A partir de uma análise dos últimos vinte anos, Roig faz um balanço positivo. “A astronomia brasileira só tem crescido, tanto em número de profissionais como na quantidade e qualidade das pesquisas desenvolvidas”, afirma. Isso é comprovado pela publicação de resultados de pesquisa em revistas reconhecidas internacionalmente e também com a participação dos brasileiros no corpo editorial desses periódicos. Um exemplo disso é o professor Sylvio Ferraz-Mello, do IAG/USP, que tornou-se o editor-chefe da Celestial Mechanics and Dynammical Astronomy, uma revista científica holandesa que figura entre as mais conceituadas do mundo na área.
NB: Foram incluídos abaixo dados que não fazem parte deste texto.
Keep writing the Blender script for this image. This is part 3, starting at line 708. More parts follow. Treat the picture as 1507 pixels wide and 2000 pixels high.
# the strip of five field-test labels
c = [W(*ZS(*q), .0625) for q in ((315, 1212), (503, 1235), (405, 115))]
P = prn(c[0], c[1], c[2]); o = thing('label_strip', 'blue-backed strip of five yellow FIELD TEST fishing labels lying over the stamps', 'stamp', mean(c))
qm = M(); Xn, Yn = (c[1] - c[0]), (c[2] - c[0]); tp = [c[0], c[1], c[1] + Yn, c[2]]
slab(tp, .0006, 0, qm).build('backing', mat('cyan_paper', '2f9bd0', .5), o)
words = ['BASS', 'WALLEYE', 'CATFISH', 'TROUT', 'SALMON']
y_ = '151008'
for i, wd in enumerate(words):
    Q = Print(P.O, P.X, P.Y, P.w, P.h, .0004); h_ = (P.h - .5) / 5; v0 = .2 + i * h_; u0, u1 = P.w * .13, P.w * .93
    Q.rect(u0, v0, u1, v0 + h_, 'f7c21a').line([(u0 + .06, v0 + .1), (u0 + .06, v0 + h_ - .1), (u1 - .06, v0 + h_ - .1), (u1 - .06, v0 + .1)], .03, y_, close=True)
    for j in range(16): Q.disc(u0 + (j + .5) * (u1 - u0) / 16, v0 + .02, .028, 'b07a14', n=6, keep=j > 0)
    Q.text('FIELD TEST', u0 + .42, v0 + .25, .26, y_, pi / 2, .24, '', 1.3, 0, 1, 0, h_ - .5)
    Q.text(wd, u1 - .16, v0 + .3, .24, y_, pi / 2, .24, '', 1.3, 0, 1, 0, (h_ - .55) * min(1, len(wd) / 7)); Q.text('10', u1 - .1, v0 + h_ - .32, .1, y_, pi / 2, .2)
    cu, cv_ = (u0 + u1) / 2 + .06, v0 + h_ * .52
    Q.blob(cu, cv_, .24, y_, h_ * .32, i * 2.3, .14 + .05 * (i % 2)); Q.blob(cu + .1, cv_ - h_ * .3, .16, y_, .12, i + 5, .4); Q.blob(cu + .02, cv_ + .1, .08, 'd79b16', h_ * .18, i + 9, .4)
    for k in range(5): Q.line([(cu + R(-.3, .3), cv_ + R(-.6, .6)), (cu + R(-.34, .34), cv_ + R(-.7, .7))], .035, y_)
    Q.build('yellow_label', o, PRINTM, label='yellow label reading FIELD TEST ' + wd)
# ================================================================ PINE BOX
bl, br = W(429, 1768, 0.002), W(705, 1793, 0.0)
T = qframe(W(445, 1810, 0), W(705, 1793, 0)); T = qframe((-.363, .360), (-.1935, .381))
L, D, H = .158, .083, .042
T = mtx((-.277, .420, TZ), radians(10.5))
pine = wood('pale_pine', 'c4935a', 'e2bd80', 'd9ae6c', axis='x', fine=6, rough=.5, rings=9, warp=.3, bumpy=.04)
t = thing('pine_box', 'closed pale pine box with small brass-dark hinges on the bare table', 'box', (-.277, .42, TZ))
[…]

Pode-se dizer que o pesquisador brasileiro em astronomia vive de forma semelhante ao norte-americano, a partir de uma análise da relação entre seus salários e custos de vida. Outra boa notícia está relacionada ao investimento na ciência: segundo Roig, o Brasil é líder na América Latina e o seu engajamento em projetos astronômicos de grandes telescópios será determinante para o desenvolvimento da pesquisa nacional em astronomia.
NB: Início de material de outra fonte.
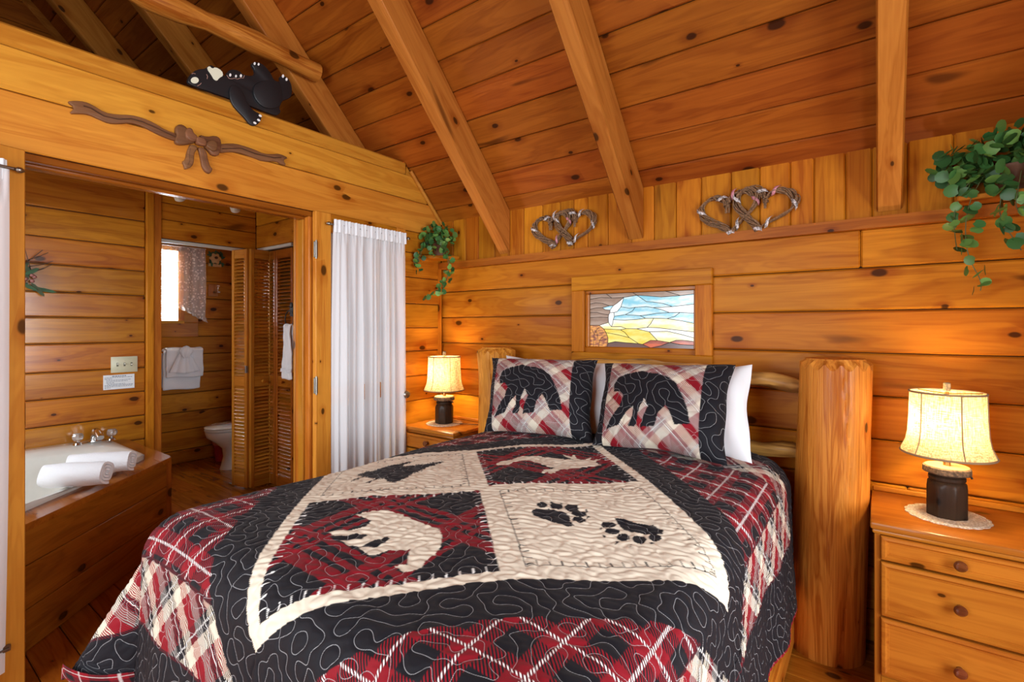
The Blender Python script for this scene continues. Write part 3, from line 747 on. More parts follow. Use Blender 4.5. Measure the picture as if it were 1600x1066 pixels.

Em recente levantamento sobre a situação da pesquisa astronômica brasileira, João Steiner, professor do IAG/USP, constatou que o número de artigos publicados em revistas indexadas cresceu mais aceleradamente a partir dos anos 1990. Em seu artigo "Recenseamento da astronomia brasileira em 30/04/2009", ele aponta 8 artigos brasileiros indexados em 1970; em 1990, foram 74; em 1995, saltaram para 111; e em 2008, alcançaram a marca de 219. O trabalho de Steiner, que também lista todas as instituições brasileiras na área, com as respectivas notas de suas pós graduações na avaliação da Coodenação de Aperfeiçoamento de Pessoal de Nível Superior (Capes), procurou retratar a realidade da astronomia no país em um momento oportuno: o Ano Internacional da Astronomia, no qual o Rio de Janeiro sediou, em agosto, a Assembleia Geral da União Astronômica Internacional.